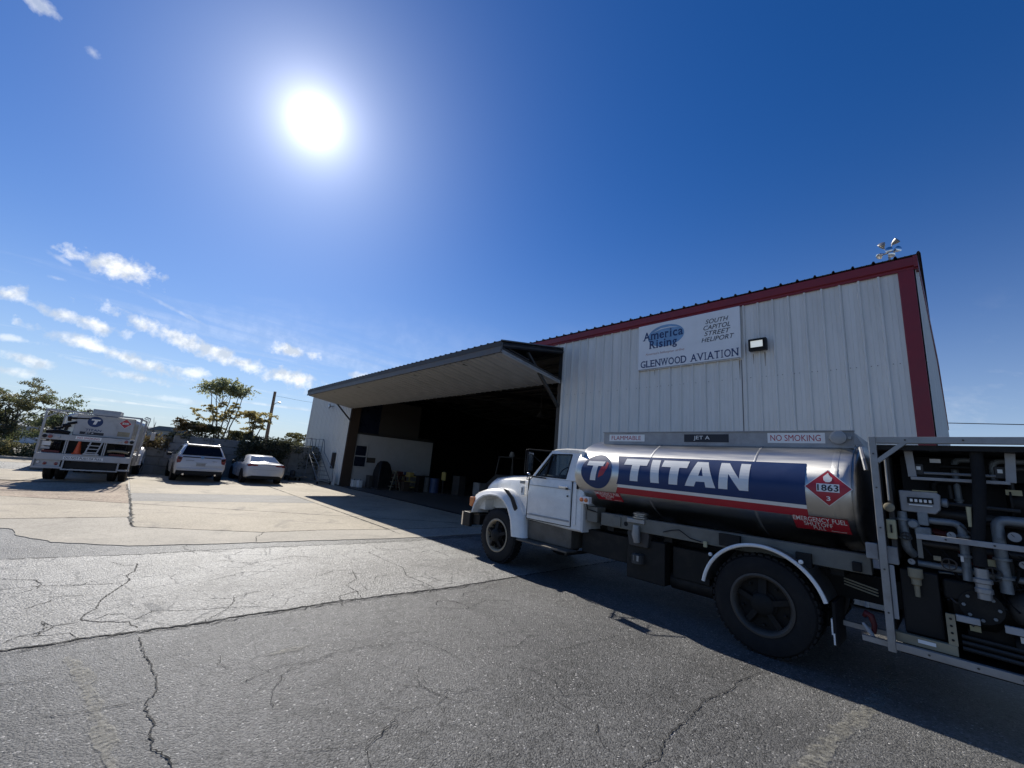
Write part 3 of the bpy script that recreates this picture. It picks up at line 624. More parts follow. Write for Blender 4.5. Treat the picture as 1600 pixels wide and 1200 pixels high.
for x in (DL+3.6, DL+6.6, DR-5.2, DR-2.1):
    D(MB().box(x, x+.035, FY+.2, FY+1.1, FZ0-.05-.12*0, FZ0-.012), 'leaf_stiffener', 'steel_dark').rotation_euler = (0,0,0)
# hangar inside
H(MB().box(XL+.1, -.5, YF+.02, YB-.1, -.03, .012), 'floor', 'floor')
PX = -25.42
H(MB().box(PX-.1, PX, 10.46, 16.05, .013, 3.22), 'partition', 'innerwhite')
H(MB().box(PX-.1, PX+.05, 10.46, 16.1, 3.225, 3.34), 'partition_beam', 'steel_dark')
H(MB().box(PX-.1, PX-.03, 11.85, 14.8, 3.345, 5.6), 'loft_board', 'innertan')
H(MB().box(PX-.1, PX-.03, 10.46, 11.84, 3.345, 5.6), 'loft_window', 'bluepane')
H(MB().box(PX-3, PX-.2, 10.4, 16, 3.4, 3.45), 'loft_floor', 'innertan')
wn = H(MB().box(PX+.002, PX+.03, 10.42+.05, 11.24, 1.24, 1.84), 'window', 'bluepane')
H(MB().box(PX+.002, PX+.03, 10.49, 11.18, 1.9, 2.5), 'window', 'bluepane')
mb = MB()
for z in (1.2, 1.86, 2.54): mb.box(PX+.001, PX+.05, 10.46, 11.28, z-.03, z+.03)
for y in (10.47, 11.25): mb.box(PX+.001, PX+.049, y-.03, y+.03, 1.23, 2.51)
H(mb, 'window_frame', 'innerwhite')
H(MB().box(PX+.001, PX+.02, 11.31, 11.88, 1.5, 1.82), 'notice_board', 'innertan')

# ------------------------------------------------------------------ sign on the wall, floodlight, roof beacon
SY = YF-.05
sign = empty('sign_board', (-4.36, SY, 4.79), 'white sign board reading GLENWOOD AVIATION high on the hangar wall', 'sign')
SO = (-4.36, SY, 4.79)
def SGN(mb, name, m, **k): return mb.build(name, m, sign, SO, **k)
SGN(MB().box(-5.655, -3.06, SY-.03, SY+.015, 4.78, 6.06), 'board', 'signwhite', bevel=.012)
SGN(MB().box(-5.645, -3.07, SY-.0335, SY-.0305, 4.79, 4.81), 'edge_strip', 'greypaint')
fn = lambda d: (lambda a, b: (a, SY-.031-d, b))
SGN(put2d(MB(), disc2d((-4.87, 5.67), .50, .30), fn(.001)), 'emblem', 'logoblue')
sw = [(-5.25,5.80),(-5.0,5.865),(-4.75,5.87),(-4.5,5.84),(-4.75,5.895),(-5.0,5.895)]
SGN(MB().add([fn(.002)(*p) for p in sw], [tuple(range(len(sw)))]), 'emblem_sweep', 'decalwhite')
def serif_text(mb, s, x0, x1, z0, z1, f0, bold=.02, sf=True, wid=.22, cap=None):
    text_on(mb, s, x0, x1, z0, z1, f0, bold)
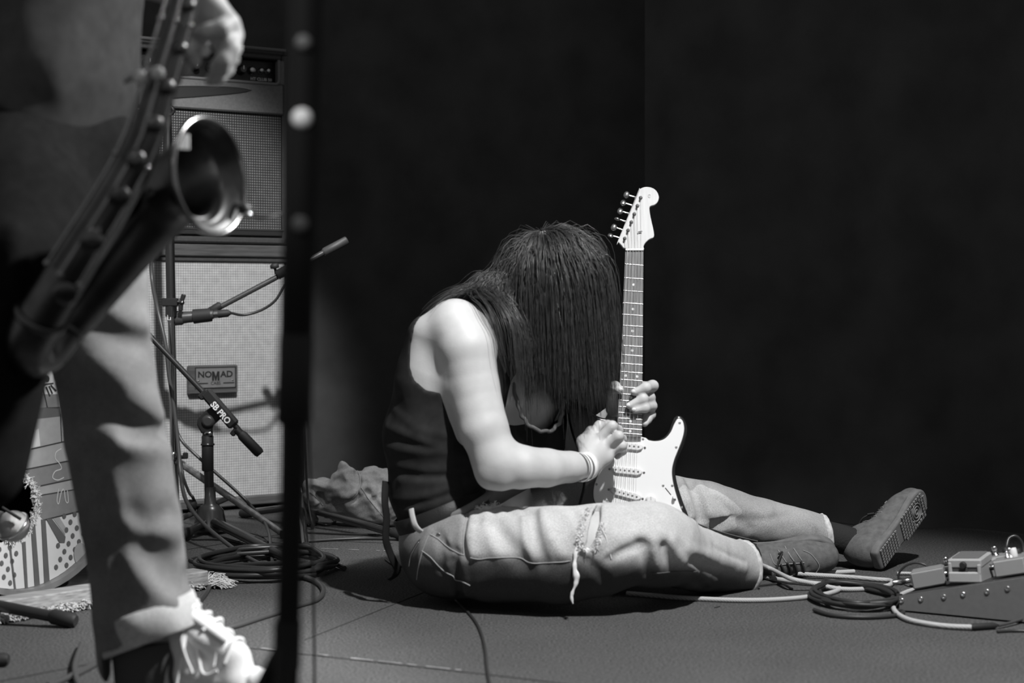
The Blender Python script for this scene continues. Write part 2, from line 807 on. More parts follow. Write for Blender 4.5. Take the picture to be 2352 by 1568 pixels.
class Caster:
    """finds where a sight line meets a soft body, to lay seams and threads on it"""

    def __init__(self, V, Q):
        self.V = V
        self.t = BVHTree.FromPolygons([tuple(v) for v in V], [tuple(int(i) for i in q) for q in Q])

    def hit(self, px, py, lift=0.0):
        o = Vector((0, 0, CAM_H))
        d = (W(px, py, 4.0) - o).normalized()
        p, n, i, t = self.t.ray_cast(o, d)
        if p is None:
            return None
        return p + n * lift

    def path(self, pts, lift=0.0, per=6):
        q = spline([Vector((a, b, 0)) for a, b in pts], per)
        r = [self.hit(p.x, p.y, lift) for p in q]
        return [p for p in r if p is not None]
# ------------------------------------------------------------------ floor and curtain
def floor_mat():
    m = bpy.data.materials.new('carpet')
    m.use_nodes = True
    nt = m.node_tree
    b = nt.nodes['Principled BSDF']
    b.inputs['Roughness'].default_value = 0.95
    b.inputs['Specular IOR Level'].default_value = 0.1
    tc = nt.nodes.new('ShaderNodeTexCoord')
    n1 = nt.nodes.new('ShaderNodeTexNoise')
    n1.inputs['Scale'].default_value = 190
    n1.inputs['Detail'].default_value = 3
    n2 = nt.nodes.new('ShaderNodeTexNoise')
    n2.inputs['Scale'].default_value = 3.0
    n2.inputs['Detail'].default_value = 5
    nt.links.new(tc.outputs['Object'], n1.inputs['Vector'])
    nt.links.new(tc.outputs['Object'], n2.inputs['Vector'])
    r1 = nt.nodes.new('ShaderNodeMapRange')
    r1.inputs['From Min'].default_value = 0.3
    r1.inputs['From Max'].default_value = 0.7
    r1.inputs['To Min'].default_value = 0.035
    r1.inputs['To Max'].default_value = 0.125
    nt.links.new(n1.outputs['Fac'], r1.inputs['Value'])
    r2 = nt.nodes.new('ShaderNodeMapRange')
    r2.inputs['To Min'].default_value = 0.75
    r2.inputs['To Max'].default_value = 1.25
    nt.links.new(n2.outputs['Fac'], r2.inputs['Value'])
    mu = nt.nodes.new('ShaderNodeMath')
    mu.operation = 'MULTIPLY'
    nt.links.new(r1.outputs['Result'], mu.inputs[0])
    nt.links.new(r2.outputs['Result'], mu.inputs[1])
    # pale lint specks trodden into the pile
    v = nt.nodes.new('ShaderNodeTexVoronoi')
    v.inputs['Scale'].default_value = 7
    nt.links.new(tc.outputs['Object'], v.inputs['Vector'])
    lt = nt.nodes.new('ShaderNodeMath')
    lt.operation = 'LESS_THAN'
    lt.inputs[1].default_value = 0.014
    nt.links.new(v.outputs['Distance'], lt.inputs[0])
    ad = nt.nodes.new('ShaderNodeMath')
    ad.operation = 'MULTIPLY_ADD'
    ad.inputs[1].default_value = 0.12
    nt.links.new(lt.outputs[0], ad.inputs[0])
    nt.links.new(mu.outputs[0], ad.inputs[2])
    nt.links.new(ad.outputs[0], b.inputs['Base Color'])
    bp = nt.nodes.new('ShaderNodeBump')
    bp.inputs['Strength'].default_value = 0.7
    bp.inputs['Distance'].default_value = 0.004
    nt.links.new(n1.outputs['Fac'], bp.inputs['Height'])
    nt.links.new(bp.outputs['Normal'], b.inputs['Normal'])
    return m


fl = MB()
fl.box((0, 4.2, -0.05), (7.0, 8.6, 0.1))
floor = fl.build('floor', floor_mat())
tag(floor, 'dark grey carpeted stage floor', kind='structure')

seam_m = mat('carpet_seam', 0.035, 0.95, spec=0.1)
worn_m = mat('worn_tape', 0.32, 0.9, spec=0.1, noise=0.5, nscale=30)


def strip(path, w, z, name, m, dash=None):
    mb = MB()
    p = [Vector((a.x, a.y, z)) for a in path]
    on = True
    left = dash() if dash else 1e9
    for a, b in zip(p[:-1], p[1:]):
        t = (b - a)
        s = Vector((-t.y, t.x, 0)).normalized() * w / 2
        if on:
            mb.add([a - s, b - s, b + s, a + s, a - s + Vector((0, 0, .0008)), b - s + Vector((0, 0, .0008)),
                    b + s + Vector((0, 0, .0008)), a + s + Vector((0, 0, .0008))],
                   [(4, 5, 6, 7), (0, 1, 5, 4), (2, 3, 7, 6)], False)
        left -= t.length
        if left < 0:
            on = not on
            left = dash()
    return mb.build(name, m, floor)


def straight(a, b, n=60):
    A, B = F(*a), F(*b)
    return [A.lerp(B, i / n) for i in range(n + 1)]


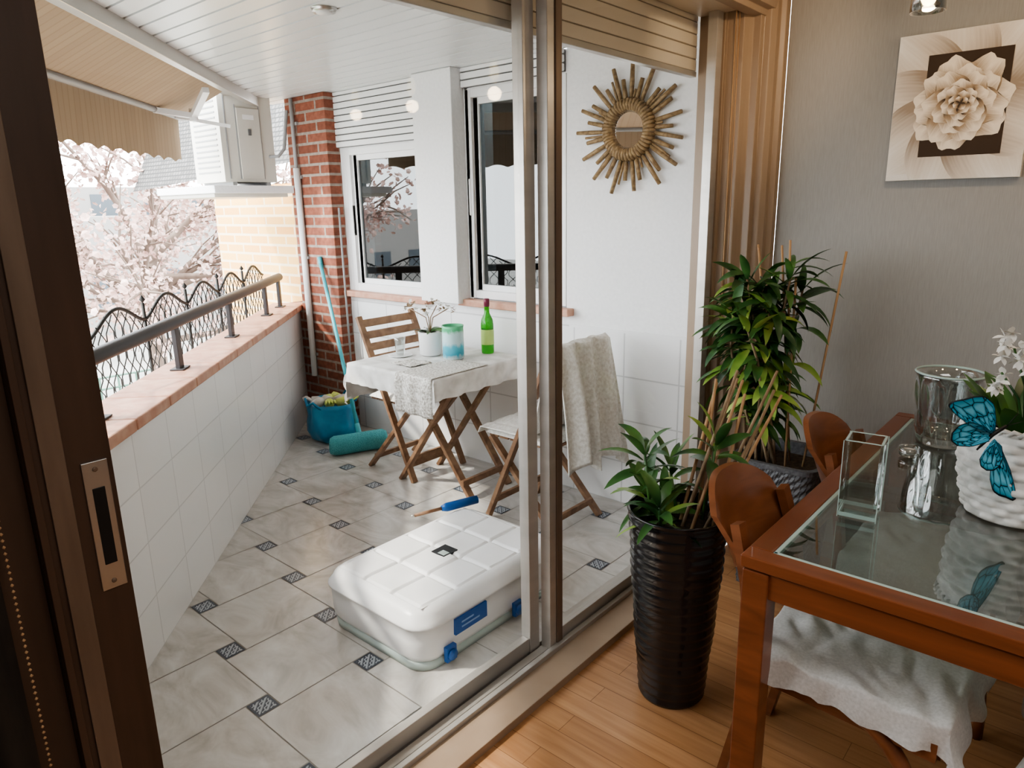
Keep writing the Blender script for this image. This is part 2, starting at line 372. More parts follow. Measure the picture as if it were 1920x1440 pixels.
# ------------------------------------------------------------------ back wall of balcony
b=B('wall_back')
b.box(-4.3,XD+.03,YB,YB+.2,.93,1.0,'plaster')
b.box(-3.25,-2.90,YB,YB+.2,1.0,CZ,'plaster')
b.box(-2.22,XD+.03,YB,YB+.2,1.0,CZ+.1,'plaster')
b.box(-4.3,-4.05,YB,YB+.2,1.0,CZ,'plaster')
b.box(-4.3,XD+.03,YB,YB+.2,-.1,.93,'walltile')
b.done()
b=B('trim_1');b.box(-2.2,XD-.06,YB-.006,YB,.915,.93,'white');b.done()
b=B('column_white');b.box(-3.25,-2.93,YB-.10,YB-.001,.99,CZ-.001,'plaster')
b.done(.004)
def window(name,x0,x1,z0,z1,mull):
    b=B(name);y0,y1=YB+.0,YB+.06;t=.045
    b.box(x0,x0+t,y0,y1,z0,z1,'whitealu');b.box(x1-t,x1,y0,y1,z0,z1,'whitealu')
    b.box(x0+t,x1-t,y0,y1,z0,z0+t,'whitealu');b.box(x0+t,x1-t,y0,y1,z1-t,z1,'whitealu')
    s=.035;x0+=t;x1-=t;z0+=t;z1-=t;yy=y0+.02
    for a,c in((x0,mull+.02),(mull-.02,x1)):
        b.box(a,a+s,yy,yy+.03,z0,z1,'whitealu');b.box(c-s,c,yy,yy+.03,z0,z1,'whitealu')
        b.box(a+s,c-s,yy,yy+.03,z0,z0+s,'whitealu');b.box(a+s,c-s,yy,yy+.03,z1-s,z1,'whitealu')
        b.box(a+s,c-s,yy+.012,yy+.016,z0+s,z1-s,'winglass');yy+=.0
    b.box(mull-.05,mull-.035,y0-.005,y0+.02,(z0+z1)/2-.1,(z0+z1)/2+.1,'whitealu')
    return b.done(.003)
window('window_1',-4.05,-3.255,1.0,1.93,-3.97)
window('window_2',-2.925,-2.225,1.02,2.17,-2.86)
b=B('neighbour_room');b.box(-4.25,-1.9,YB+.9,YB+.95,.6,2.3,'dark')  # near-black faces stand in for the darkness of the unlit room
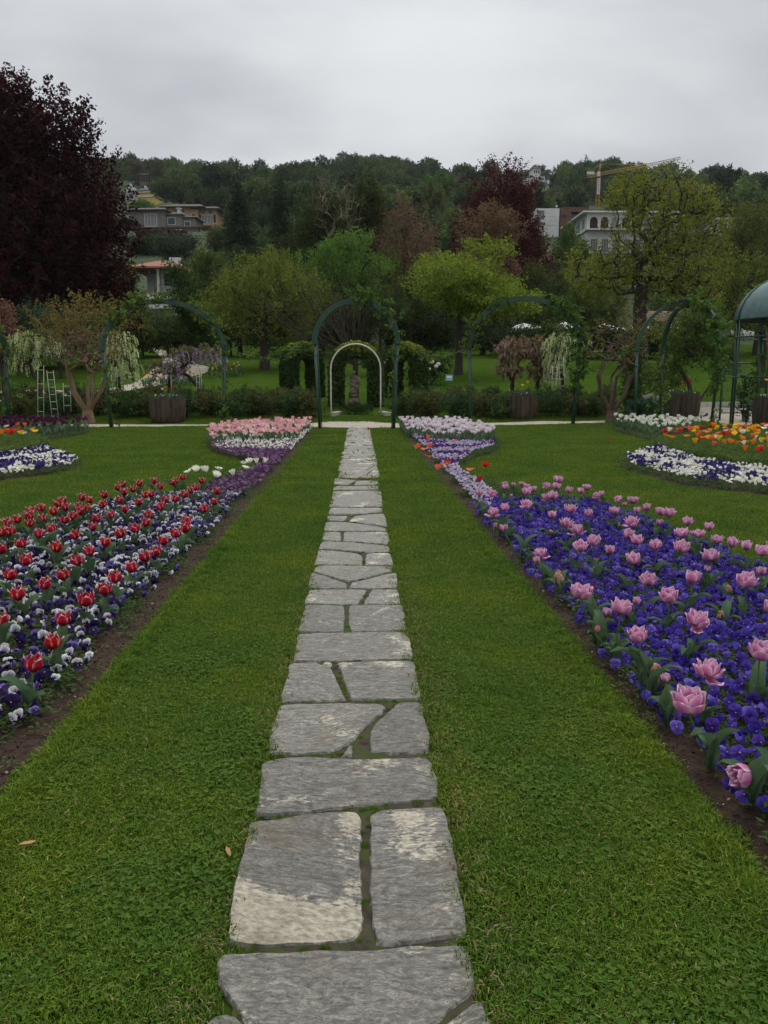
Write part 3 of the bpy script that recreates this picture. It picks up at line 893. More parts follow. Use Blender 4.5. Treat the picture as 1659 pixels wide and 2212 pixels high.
def bud_mesh(ca, cb):
    g = G()
    for i in range(3):
        prof = lambda v: (.002 + .018 * math.sin(PI * (v * .9 + .05)), .055 * v)
        width = lambda v: .022 * math.sin(PI * (v * .8 + .15)) * (1 if v < .8 else 1 - (v - .8) * 4.5)
        V, F, UV = petal_grid(6, 7, width, prof, point=.3, seed=i)
        g.add(rotz(V, i * 2 * PI / 3), F, mixc(np.array(cb), np.array(ca), UV[:, 1]), smooth=True)
    return g.mesh('bloom', M_PETAL)
PINK_BUD = bud_mesh((.62, .11, .24), (.4, .25, .2)); DARK_BUD = bud_mesh((.12, .008, .035), (.16, .02, .04))
def wilt_mesh(seed):
    g = G(); rg = np.random.default_rng(seed)
    for i in range(7):
        prof = lambda v: (.006 + .03 * v, .03 * v - (.07 + .02 * (i % 3)) * v * v)
        width = lambda v: .014 * math.sin(PI * (v * .8 + .15)) + .001
        V, F, UV = petal_grid(5, 7, width, prof, frill=.006, seed=seed + i)
        V[:, 2] += rg.uniform(-.01, .03); V += rg.uniform(-.004, .004, V.shape)
        g.add(rotz(V, i * .9 + rg.uniform(-.2, .2)), F, mixc(np.array((.55, .24, .26)), np.array((.42, .30, .18)), UV[:, 1]), smooth=True)
    return g.mesh('bloom', M_PETAL)
WILT = wilt_mesh(3)

# separate petals for the nearest tulips
def petal_mesh(fn, a, s):
    V, F, C = fn(a, s); g = G(); g.add(V, F, C, smooth=True)
    return g.mesh('petal', M_PETAL)
RED_P = {(r_, k): petal_mesh(lambda a, s: red_petal(a == 1, s), r_, k) for r_ in (0, 1) for k in (1, 2)}
PINK_P = {(r_, k): petal_mesh(pink_petal, r_, k) for r_ in (0, 1, 2) for k in (1, 2)}

def make_tulip(name, label, group, head, size, hz, bloom, specs=None, petals=None, nleaf=3, tilt=None, seed=0, leafscale=1.0):
    """head = where the base of the bloom is, in world space; the stem rises from the soil under it"""
    rg = np.random.default_rng(seed + 900)
    base = [head[0] + rg.uniform(-.02, .02), head[1] + rg.uniform(-.02, .02), 0.03]
    lim = 1.31 if head[0] > 0 else 1.46
    if abs(base[0]) < lim: base[0] = math.copysign(lim + rg.uniform(0, .05), head[0])
    t = thing(name, label, 'tulip', base, 0, group)
    k = seed % 4
    sm, tip = STEMS[k]
    hh = head[2] - base[2]
    hv = Vector((head[0] - base[0], head[1] - base[1], hh))
    qd = Vector(tuple(tip)).rotation_difference(hv)
    s = obj('stem', sm, t, (0, 0, 0), qd.to_euler(), (1, 1, hv.length / .31))
    rz = rg.uniform(0, 6.28)
    tipv = hv
    tl = tilt or (rg.uniform(-.16, .16), rg.uniform(-.16, .16))
    if petals and specs:
        b = obj('bloom', None, t, tipv, (tl[0], tl[1], rz), size)
        for (r_, sd, ang, tt) in specs:
            # petals share two outlines per ring
            o = obj('petal', petals[(r_, 1 + sd % 2)], b, (0, 0, 0), (0, 0, 0))
            o.matrix_local = Matrix.Rotation(ang, 4, 'Z') @ Matrix.Rotation(tt, 4, 'Y')
    else:
        b = obj('bloom', bloom, t, tipv, (tl[0], tl[1], rz), size)
    a0 = rg.uniform(0, 6.28)
    for i in range(nleaf):
        lf = LEAVES[(seed + i * 2) % 6]
        q = rg.uniform(.95, 1.35) * leafscale
        obj('leaf', lf, t, (0, 0, .0), (rg.uniform(-.1, .1), 0, a0 + i * 2 * PI / nleaf + rg.uniform(-.5, .5)), q)
    return t

RH = [(205,1305),(325,1165),(398,1025),(15,1025),(540,905),(120,870),(645,835),(285,800),(725,760),(392,745),(820,700),(68,745),(170,655),(482,655),(905,635),(560,600),(980,595),(355,575),(130,550),(8,585),(1020,535),(660,540),(1160,455),(1100,485),(470,495),(240,490),(755,487),(75,475),(835,455),(318,455),(575,445),(905,420),(1160,410),(185,420),(10,480),(45,425),(110,400),(260,395),(410,400),(460,380),(600,395),(690,372),(925,367),(1270,330),(1005,320),(780,335),(335,350),(410,325),(365,300),(190,345),(185,380),(260,325),(545,330),(490,315),(645,303),(865,290),(745,275),(1090,272),(1030,275),(1335,290),(555,280),(515,260),(650,248),(905,245),(940,240),(780,230),(1150,243),(1350,225),(1215,200),(1185,215),(735,200),(765,180),(830,210),(865,172),(1000,192),(960,160),(1075,168),(1095,160),(1135,135),(1255,157),(395,285),(500,345),
      (-60,560),(-70,700),(-50,880),(-90,1000),(-120,820),(-40,470),(-110,600),(-160,720),(-100,1180)]
n_ = 0
for i, (cx, cy) in enumerate(RH):
    U, V = .3472 * cx, 987.5 + .3472 * (cy + 32 * (cy + 200) / 1500)
    hz = .215 + rng.uniform(-.015, .015)
    p = P(U, V, hz)
    dist = p[1]
    near = dist < 4.6
    edge_x = p[0] > -1.72
    where = ('at the near end of the border' if dist < 3.6 else 'near the soil strip' if edge_x else 'amid the border' if dist < 6.6 else 'towards the far end of the border')
    look = ['short stemmed red tulip with jagged white rim', 'red tulip with white rim and wide open cup', 'red tulip with white rim and closed cup', 'red tulip with flared white tips', 'red tulip with white rim'][i % 5]
    if i == 0: lab = 'nearest red tulip with white rim, upright beside the bare soil strip'
    elif i == 1: lab = 'second nearest red tulip, open towards the path with a long leaf beside it'
    elif i == 2: lab = 'third red tulip from the near end, leaning over white pansies'
    elif i == len(RH): lab = ''
    else: lab = look + ' ' + where
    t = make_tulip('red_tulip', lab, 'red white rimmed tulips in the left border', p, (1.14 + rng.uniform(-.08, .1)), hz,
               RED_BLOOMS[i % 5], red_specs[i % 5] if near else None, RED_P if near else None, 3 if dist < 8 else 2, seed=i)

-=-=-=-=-

* [What is asked] The lines from the start of the entries above through the one containing "# hangar inside" are to be retyped exactly, and no others. Pictures are left out.

* [Exercise answer]
Write part 3 of the bpy script that recreates this picture. It picks up at line 624. More parts follow. Write for Blender 4.5. Treat the picture as 1600 pixels wide and 1200 pixels high.
for x in (DL+3.6, DL+6.6, DR-5.2, DR-2.1):
    D(MB().box(x, x+.035, FY+.2, FY+1.1, FZ0-.05-.12*0, FZ0-.012), 'leaf_stiffener', 'steel_dark').rotation_euler = (0,0,0)
# hangar inside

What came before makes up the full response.